Improvvisamente divampò una rivoluzione terribile. Il suo primo sforzo di esercitò sulle leggi.
Le antiche istituzioni furono distrutte; le scuole di diritto furono chiuse; l'avvocatura soppressa; le leggi romane ridotte al silenzio così come le vecchie leggi francesi, e tutto fu rimpiazzato da una quantità di leggi che si successero senza sosta, e si moltiplicarono senza ragione. Corruptissima republica, plurimae leges (Tacit., Annal. III, 27).
Tuttavia cominciò un secolo più onorevole: Magnus ab integro sectorum nascitur ordo.
L'ordine succede al caos, un governo fermo sorge dal seno dell'anarchia, fondamenta solide si elevano in mezzo alle rovine; tutto rinasce, e la Francia, divenuta guida dell'Europa grazie alla forza dei suoi eserciti, afferma il suo impero grazie alla saggezza delle suo leggi.
Le scuole di diritto sono riaperte, e una folla di studenti vi si precipita. Vi si insegna il Codice Napoleone; uno dei suoi redattori aveva preconizzato, però, che non ci sarebbe mai stato questo codice se non si fosse studiato che questo soltano; così si stabilì che le leggi romane fossero parte integrante dell'insegnamento.

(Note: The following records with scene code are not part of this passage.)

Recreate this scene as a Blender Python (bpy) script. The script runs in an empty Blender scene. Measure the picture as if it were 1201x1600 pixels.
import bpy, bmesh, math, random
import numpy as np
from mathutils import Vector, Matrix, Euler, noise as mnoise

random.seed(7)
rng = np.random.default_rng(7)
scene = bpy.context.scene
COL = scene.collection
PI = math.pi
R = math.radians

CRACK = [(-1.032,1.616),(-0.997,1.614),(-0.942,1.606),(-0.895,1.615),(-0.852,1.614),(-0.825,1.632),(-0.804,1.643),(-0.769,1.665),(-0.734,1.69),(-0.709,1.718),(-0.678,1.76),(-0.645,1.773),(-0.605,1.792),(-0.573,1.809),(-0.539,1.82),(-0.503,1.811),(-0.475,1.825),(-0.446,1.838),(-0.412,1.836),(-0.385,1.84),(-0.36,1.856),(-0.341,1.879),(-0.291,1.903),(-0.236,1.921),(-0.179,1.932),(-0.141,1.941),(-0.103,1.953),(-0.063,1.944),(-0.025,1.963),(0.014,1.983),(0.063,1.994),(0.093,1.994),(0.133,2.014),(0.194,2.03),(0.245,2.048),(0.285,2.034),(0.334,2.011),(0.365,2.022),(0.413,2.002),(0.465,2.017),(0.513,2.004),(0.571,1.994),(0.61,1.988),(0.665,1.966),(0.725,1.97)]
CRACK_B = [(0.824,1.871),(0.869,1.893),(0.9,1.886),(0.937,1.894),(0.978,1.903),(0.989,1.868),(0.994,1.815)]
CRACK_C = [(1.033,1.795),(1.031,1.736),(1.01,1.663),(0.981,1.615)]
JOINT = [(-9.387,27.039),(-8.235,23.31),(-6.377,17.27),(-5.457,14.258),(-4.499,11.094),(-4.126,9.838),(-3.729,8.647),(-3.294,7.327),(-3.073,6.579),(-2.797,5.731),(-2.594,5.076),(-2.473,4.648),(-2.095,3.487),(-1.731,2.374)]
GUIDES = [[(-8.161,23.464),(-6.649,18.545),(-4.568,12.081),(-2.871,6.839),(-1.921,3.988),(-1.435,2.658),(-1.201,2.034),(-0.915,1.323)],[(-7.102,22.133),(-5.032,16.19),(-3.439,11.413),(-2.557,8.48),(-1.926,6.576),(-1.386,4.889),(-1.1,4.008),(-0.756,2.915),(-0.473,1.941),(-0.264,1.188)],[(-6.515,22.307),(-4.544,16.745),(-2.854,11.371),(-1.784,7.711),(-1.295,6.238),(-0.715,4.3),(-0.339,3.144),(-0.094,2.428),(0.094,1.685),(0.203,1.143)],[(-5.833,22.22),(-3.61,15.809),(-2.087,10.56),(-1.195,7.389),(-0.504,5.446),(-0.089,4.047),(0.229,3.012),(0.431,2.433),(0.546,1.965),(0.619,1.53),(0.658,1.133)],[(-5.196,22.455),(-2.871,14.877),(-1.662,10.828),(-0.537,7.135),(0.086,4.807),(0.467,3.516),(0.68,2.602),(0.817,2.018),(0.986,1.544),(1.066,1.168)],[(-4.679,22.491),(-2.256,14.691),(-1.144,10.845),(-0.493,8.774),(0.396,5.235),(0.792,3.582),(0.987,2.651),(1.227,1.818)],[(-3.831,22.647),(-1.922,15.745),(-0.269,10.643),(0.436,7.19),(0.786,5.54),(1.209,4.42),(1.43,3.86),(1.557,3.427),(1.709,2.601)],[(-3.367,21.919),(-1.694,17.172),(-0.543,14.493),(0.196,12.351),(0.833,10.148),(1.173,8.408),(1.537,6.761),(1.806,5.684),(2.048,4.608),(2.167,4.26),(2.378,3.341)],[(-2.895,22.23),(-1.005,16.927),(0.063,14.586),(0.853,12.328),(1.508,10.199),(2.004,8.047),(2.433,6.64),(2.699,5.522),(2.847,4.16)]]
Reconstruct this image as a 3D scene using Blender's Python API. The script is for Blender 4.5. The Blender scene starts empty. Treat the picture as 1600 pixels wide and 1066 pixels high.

"Leggi comprensibili e durevoli" (si può dire con il cancelliere d'Aguesseau) "sono ricercate ancora oggi da tutte le nazioni e ciascuna in cerca delle risposte di una verità eterna. Non importa che i giureconsulti romani abbiano interpretato la legge delle XII tavole e l'editto del pretore; essi sono i più sicuri interpreti delle nostre stesse leggi; essi estendono, per così dire, il loro spirito sui nostri usi, la loro ragione ai nostri costumi e per i principi che ci siamo dati ci servono da guida anche quando percorriamo un sentiero che era loro ignoto" (Tom. 1, p. 157).
"Del resto" (diciamo con Bossuet) "se le leggi romane sono parse così sacre che la loro maestà sopravvive ad onta della rovina dell'impero, ciò accade perchè il buon senso, che è l'arbitro della vita umana, vi regna dappertutto, e perchè, d'altronde, da nessun'altra parte si vede una migliore applicazione dei principi dell'equità naturale" (Hist. univ., p. 579).
Dunque, giovani allievi, industriatevi a studiare a fondo queste regole preziose. Fate servire lo studio delle leggi romane alla comprensione delle leggi nazionali. Lavorate, mostratevi abili e rendetevi capaci di essere utili alla vostra patria, ai vostri amici, a voi stessi. Pergite, ut facitis, adolescentes; atque in id studium, in quo estis, incumbite, ut et vobis et amicis utilitati, et reipublicae emolumento esse possitis (Cic. 1, De orat.).